Short exercise. Reproduce the data exactly and drop any pictures it holds.

Data.

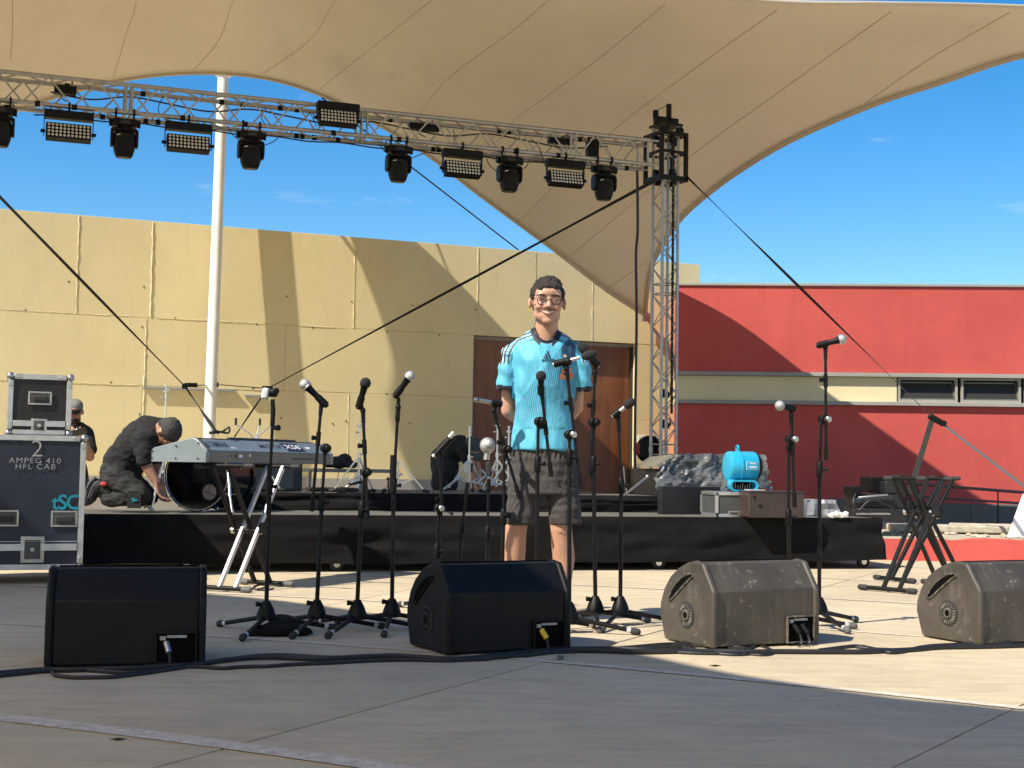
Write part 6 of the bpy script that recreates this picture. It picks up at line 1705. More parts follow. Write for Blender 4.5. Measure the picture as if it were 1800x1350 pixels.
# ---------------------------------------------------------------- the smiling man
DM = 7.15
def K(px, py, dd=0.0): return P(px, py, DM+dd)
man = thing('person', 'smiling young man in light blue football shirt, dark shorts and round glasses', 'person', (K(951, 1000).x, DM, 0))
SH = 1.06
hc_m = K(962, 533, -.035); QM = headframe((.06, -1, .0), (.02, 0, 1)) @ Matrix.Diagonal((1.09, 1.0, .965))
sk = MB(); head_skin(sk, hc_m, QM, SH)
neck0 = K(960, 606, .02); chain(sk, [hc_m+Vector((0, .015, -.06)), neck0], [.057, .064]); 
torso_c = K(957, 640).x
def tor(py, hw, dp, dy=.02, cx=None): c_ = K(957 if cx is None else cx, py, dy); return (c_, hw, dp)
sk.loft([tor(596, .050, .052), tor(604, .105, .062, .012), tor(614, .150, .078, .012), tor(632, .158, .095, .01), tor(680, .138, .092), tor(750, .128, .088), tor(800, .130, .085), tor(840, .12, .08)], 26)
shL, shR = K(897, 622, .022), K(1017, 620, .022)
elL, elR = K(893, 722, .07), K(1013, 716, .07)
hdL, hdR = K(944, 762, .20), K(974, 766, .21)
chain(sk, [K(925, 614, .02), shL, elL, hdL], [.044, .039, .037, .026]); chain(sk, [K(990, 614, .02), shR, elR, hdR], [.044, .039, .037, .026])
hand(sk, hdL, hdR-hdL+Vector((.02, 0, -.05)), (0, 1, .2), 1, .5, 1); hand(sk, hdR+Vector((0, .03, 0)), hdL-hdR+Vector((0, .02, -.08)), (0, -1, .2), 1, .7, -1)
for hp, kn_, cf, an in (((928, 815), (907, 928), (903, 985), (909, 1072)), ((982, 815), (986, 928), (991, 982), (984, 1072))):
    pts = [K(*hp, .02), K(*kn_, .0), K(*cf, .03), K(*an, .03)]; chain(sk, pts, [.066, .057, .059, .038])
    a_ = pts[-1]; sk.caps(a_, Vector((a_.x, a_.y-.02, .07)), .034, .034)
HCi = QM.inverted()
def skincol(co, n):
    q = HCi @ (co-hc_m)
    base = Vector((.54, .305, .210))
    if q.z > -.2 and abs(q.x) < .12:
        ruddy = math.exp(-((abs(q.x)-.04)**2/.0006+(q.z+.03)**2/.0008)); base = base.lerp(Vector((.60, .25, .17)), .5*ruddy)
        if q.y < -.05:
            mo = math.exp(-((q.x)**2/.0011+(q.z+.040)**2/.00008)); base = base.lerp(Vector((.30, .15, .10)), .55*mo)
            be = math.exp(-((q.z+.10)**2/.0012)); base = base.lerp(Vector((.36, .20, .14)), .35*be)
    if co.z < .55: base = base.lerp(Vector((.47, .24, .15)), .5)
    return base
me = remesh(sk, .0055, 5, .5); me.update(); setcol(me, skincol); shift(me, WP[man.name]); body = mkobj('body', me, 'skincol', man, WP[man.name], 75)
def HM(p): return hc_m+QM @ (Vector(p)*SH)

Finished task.
Write part 6 of the bpy script that recreates this picture. It picks up at line 1705. More parts follow. Write for Blender 4.5. Measure the picture as if it were 1800x1350 pixels.
# ---------------------------------------------------------------- the smiling man
DM = 7.15
def K(px, py, dd=0.0): return P(px, py, DM+dd)
man = thing('person', 'smiling young man in light blue football shirt, dark shorts and round glasses', 'person', (K(951, 1000).x, DM, 0))
SH = 1.06
hc_m = K(962, 533, -.035); QM = headframe((.06, -1, .0), (.02, 0, 1)) @ Matrix.Diagonal((1.09, 1.0, .965))
sk = MB(); head_skin(sk, hc_m, QM, SH)
neck0 = K(960, 606, .02); chain(sk, [hc_m+Vector((0, .015, -.06)), neck0], [.057, .064]); 
torso_c = K(957, 640).x
def tor(py, hw, dp, dy=.02, cx=None): c_ = K(957 if cx is None else cx, py, dy); return (c_, hw, dp)
sk.loft([tor(596, .050, .052), tor(604, .105, .062, .012), tor(614, .150, .078, .012), tor(632, .158, .095, .01), tor(680, .138, .092), tor(750, .128, .088), tor(800, .130, .085), tor(840, .12, .08)], 26)
shL, shR = K(897, 622, .022), K(1017, 620, .022)
elL, elR = K(893, 722, .07), K(1013, 716, .07)
hdL, hdR = K(944, 762, .20), K(974, 766, .21)
chain(sk, [K(925, 614, .02), shL, elL, hdL], [.044, .039, .037, .026]); chain(sk, [K(990, 614, .02), shR, elR, hdR], [.044, .039, .037, .026])
hand(sk, hdL, hdR-hdL+Vector((.02, 0, -.05)), (0, 1, .2), 1, .5, 1); hand(sk, hdR+Vector((0, .03, 0)), hdL-hdR+Vector((0, .02, -.08)), (0, -1, .2), 1, .7, -1)
for hp, kn_, cf, an in (((928, 815), (907, 928), (903, 985), (909, 1072)), ((982, 815), (986, 928), (991, 982), (984, 1072))):
    pts = [K(*hp, .02), K(*kn_, .0), K(*cf, .03), K(*an, .03)]; chain(sk, pts, [.066, .057, .059, .038])
    a_ = pts[-1]; sk.caps(a_, Vector((a_.x, a_.y-.02, .07)), .034, .034)
HCi = QM.inverted()
def skincol(co, n):
    q = HCi @ (co-hc_m)
    base = Vector((.54, .305, .210))
    if q.z > -.2 and abs(q.x) < .12:
        ruddy = math.exp(-((abs(q.x)-.04)**2/.0006+(q.z+.03)**2/.0008)); base = base.lerp(Vector((.60, .25, .17)), .5*ruddy)
        if q.y < -.05:
            mo = math.exp(-((q.x)**2/.0011+(q.z+.040)**2/.00008)); base = base.lerp(Vector((.30, .15, .10)), .55*mo)
            be = math.exp(-((q.z+.10)**2/.0012)); base = base.lerp(Vector((.36, .20, .14)), .35*be)
    if co.z < .55: base = base.lerp(Vector((.47, .24, .15)), .5)
    return base
me = remesh(sk, .0055, 5, .5); me.update(); setcol(me, skincol); shift(me, WP[man.name]); body = mkobj('body', me, 'skincol', man, WP[man.name], 75)
def HM(p): return hc_m+QM @ (Vector(p)*SH)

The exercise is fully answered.